Generous (evangelical) Orthodoxy: Cultural

Generous (evangelical) Orthodoxy: Cultural August 15, 2005

This series on Generous Orthodoxy, which I think remains an evangelical movement until it can find a genuine fourth way, I have looked at a number of features that may provide a basis for conversation as we look into the shape of the Church in the next generation. I see the series a bit of a personal credo on where I’ve been and where I think we should go. I hope some of you share this vision with me.

Today’s will focus on culture.

Orthodoxy

Orthodoxy has tended to see itself as timeless, transcultural, and always relevant. Postmodernity has chased that idea down and suggested otherwise.

Everything, it is now argued, emerges out of a cultural context and reflects that context.

Even the Creeds of the Christian faith.

Which is not to deny truth or truthfulness. But, we must remember this: only God is Truth. His revelation in Christ is truth, the scriptural witness is truth, and our theology can articulate truth. But, only God is Truth.
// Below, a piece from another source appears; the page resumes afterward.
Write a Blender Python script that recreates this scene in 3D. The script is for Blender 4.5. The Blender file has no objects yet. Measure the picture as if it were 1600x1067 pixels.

Which also means that Truth is ultimately known most completely in relationship with God.

So, if we wish to chart a path for the emerging churches we will have to recognize the place of culture in the way we express the gospel and the way we “do church.” A culture that is disoriented may need a disorienting cultural expression before it can find an orientation.

Generosity

Generosity demands that we be humble about all our culturally-embedded understandings.

When it comes to culture, the generosity dimension of our generous orthodoxy means we will encourage cultural analysis, cultural expression, and cultural adaptation. No one culture will maintain supremacy on how to articulate or express truth.

Language is a part of culture, and that means our language always carries cultural baggage. Which means our language-based articulations of truth are always culturally-shaped. This does not mean that truth can’t or doesn’t transcend culture, but it recognizes with some humility that our articulations are culturally-shaped.

It also asks, rather pointedly, this new generation to come to terms with the cultural-shape of the Bible, and it should lead a new generation to see the value of Hebrew and Greek. My 11 years of teaching seminary were years when I heard plenty of students question the value of studying biblical languages; that questioning came from a generation that believed English and Western were enough. This new day, however, knows the embeddedness of culture in language, and so it knows that the Bible is shaped by a culture. As Goethe said, Willst ein’ Dichter Du verstehen, musst in Dichter’s Lande gehen (If you want to understand a poet, you must go to the poet’s land). So, we must return to the biblical text and the biblical world and the biblical cultures and languages.

Anyone with a spirit of generosity will recognize the need to appreciate other cultural expressions and other Christian traditions. Today many are coming to appreciate icons in the Eastern Tradition, while also seeing themselves as part of the Protestant tradition.

The Emerging movement has directly called into question many (sometimes too many?) features of the current Evangelical movement and indirectly the three great traditions. It claims that Western cultural traditions of power, capitalism, business methods, educational procedures, philosophical baggage, and many other things, have grown like barnacles all over the gospel and are obscuring the gospel for the emerging generation that is rejecting those features of culture.

If any or all of these questions are justifiable, then there is an admission and a challenge to recognize the impact of culture. But, not so we can become “free” of cultural expression. That can’t happen. No, this is done so that the gospel can become enculturated in a new cultural setting.

One book that puts lots of this together is Lesslie Newbigin, Proper Confidence.